Si les effets de la publication des sondages sur les électeurs restent difficiles à démontrer, leur influence sur les acteurs politiques et la manière dont s'écrivent les récits de campagne est avérée. Comment, face à cette avalanche de données, garder la tête froide ? Les raisons le plus souvent avancées pour dénoncer le caractère délétère de cette information ne sont pas les bonnes. Manipulation des données par les instituts de sondage ? Aucun observateur sérieux ne peut l'affirmer. Si l'on peut s'interroger sur les raisons qui conduisent tel organisme à publier tel chiffre à tel moment, la probabilité de "bidonnage" est presque nulle, la réputation de l'institut éventuellement impliqué ayant trop à y perdre. Manipulation des sondeurs par les citoyens eux-mêmes ?
S'il est tentant de penser que certains sondés jouent avec les sondages pour tromper les oracles, aucune certitude scientifique ne permet d'étayer une telle affirmation. Il reste qu'une pédagogie élémentaire des sondages s'impose. Qu'il suffise de rappeler cinq données d'évidence, de celles que tout spécialiste de l'instrument a en tête, mais qui restent trop souvent oubliées au moment du commentaire.

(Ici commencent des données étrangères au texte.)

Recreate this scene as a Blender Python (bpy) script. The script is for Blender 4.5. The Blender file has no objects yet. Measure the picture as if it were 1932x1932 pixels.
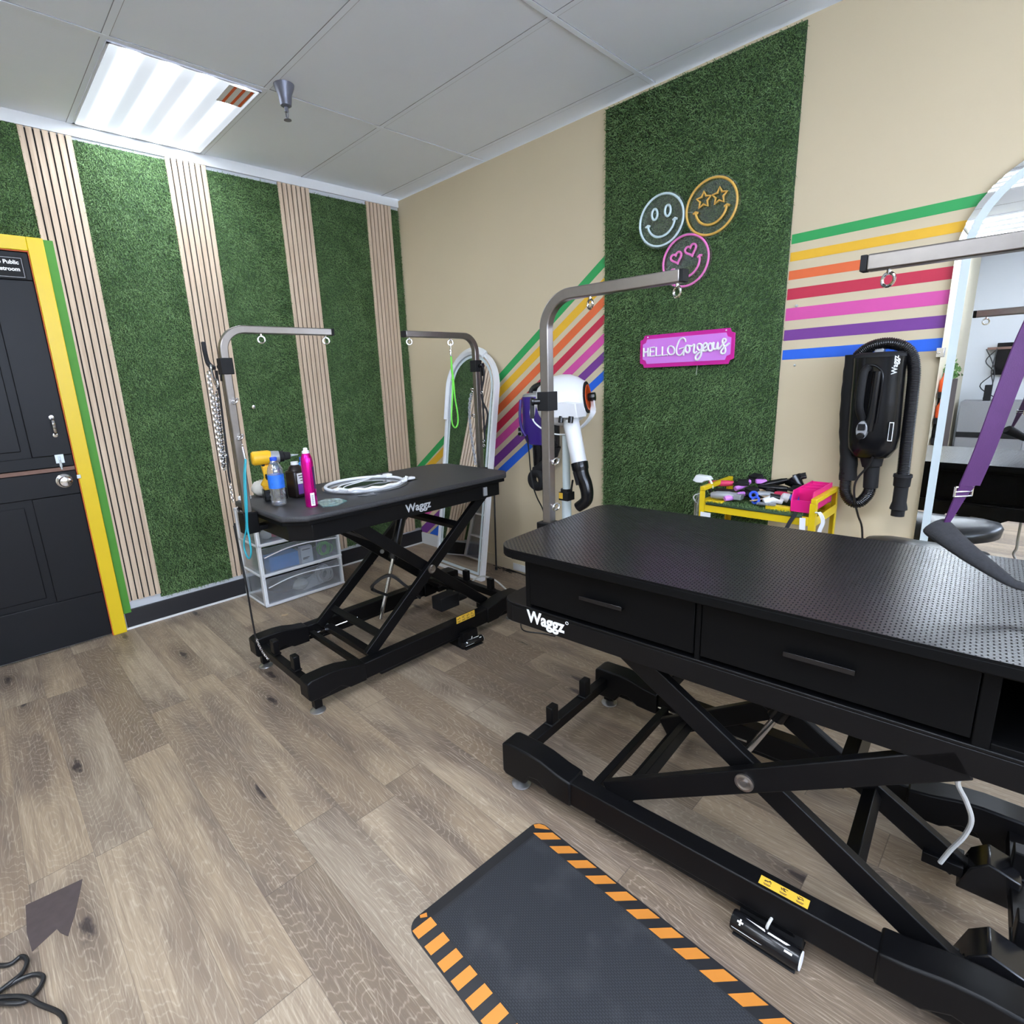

1. Les sondages ne sont représentatifs que des gens qui acceptent d'y répondre. Aujourd'hui, une fraction non négligeable des personnes contactées par les instituts de sondage se dérobe au questionnement sous des prétextes divers : une sur deux aux Etats-Unis, un pourcentage quelque peu inférieur dans les rares chiffres fournis par les instituts français. Tout irait pour le mieux dans le meilleur des mondes politiques si l'on était sûr que ce public de volontaires possédait les mêmes caractéristiques politiques que ceux qui ne répondent pas. Comment en être sûr ? Dans quelle mesure les chiffres publiés reflètent-ils l'opinion de la population des "invisibles" qui choisissent de ne pas la donner ? Nul ne le sait.
2. Certains chiffres sont systématiquement "redressés" par les instituts. Les données brutes obtenues par les enquêteurs diffèrent sensiblement des données publiées dans les journaux. La raison en est simple : le fait que certains électeurs hésitent à déclarer leur opinion ou refusent de répondre aux sondeurs oblige les instituts à redresser les chiffres, jusqu'à les multiplier parfois par deux, comme dans le cas des intentions de vote pour Jean-Marie Le Pen. Si ces redressements sont nécessaires et reposent sur des techniques plus ou moins éprouvées, ils ouvrent une marge de manoeuvre aux instituts et laissent subsister de fortes approximations. Deux mesures s'imposent : que ces techniques de "pondération" fassent l'objet d'une large publicité et que les chiffres "bruts" soient systématiquement publiés aux côtés des chiffres "redressés".
3. Une intention déclarée n'a rien à voir avec un vote. Le travail des instituts se heurte à une autre difficulté : comment être sûr que les personnes qui leur répondent iront voter, et qui plus est pour le candidat déclaré ? La mesure du degré de motivation de l'électeur est extrêmement difficile. Certains scores apparaissent ainsi comme des trompe-l'oeil, dès lors qu'ils reposent sur des intentions non arrêtées. Il en va ainsi aujourd'hui des électeurs déclarés de François Bayrou, beaucoup moins certains de leur choix que ceux de Nicolas Sarkozy ou de Ségolène Royal. L'une des solutions pourrait être de ne publier les intentions de vote que de ceux dont le choix semble définitif. Cela obligerait sans doute les instituts à augmenter sensiblement la taille de leurs échantillons, pour que ceux-ci restent crédibles statistiquement.
4. La mesure des intentions de vote pour le second tour n'a pas de sens. Dans toutes les enquêtes à ce jour, Ségolène Royal est présentée comme devançant François Bayrou au premier tour et battue par Nicolas Sarkozy au second, ce dernier étant lui-même battu par François Bayrou, selon certaines hypothèses testées. Un tel schéma démontre par l'absurde que les enquêtes d'intentions de vote au second tour n'ont de signification politique qu'à partir du moment où le premier est passé. Au soir du premier tour, tout est remis à plat.
5. Une fraction importante des électeurs fait son choix à la dernière minute. Les enquêtes réalisées en 2002 ont semblé montrer qu'entre un quart et un cinquième de l'électorat s'est décidé lors de la semaine précédant le scrutin. Dans la plupart des élections récentes, en France et ailleurs, des mouvements d'opinion de dernière minute ont déjoué les anticipations des sondages.
Dans ces conditions, comment succomber encore à l'illusion d'un quelconque caractère prophétique des sondages ? Il serait dommage que nous ne tirions pas collectivement les leçons du 21 avril 2002 et qu'assourdis par le commentaire incessant de cette "course de chevaux", nous détournions notre attention des véritables enjeux politiques de cette campagne.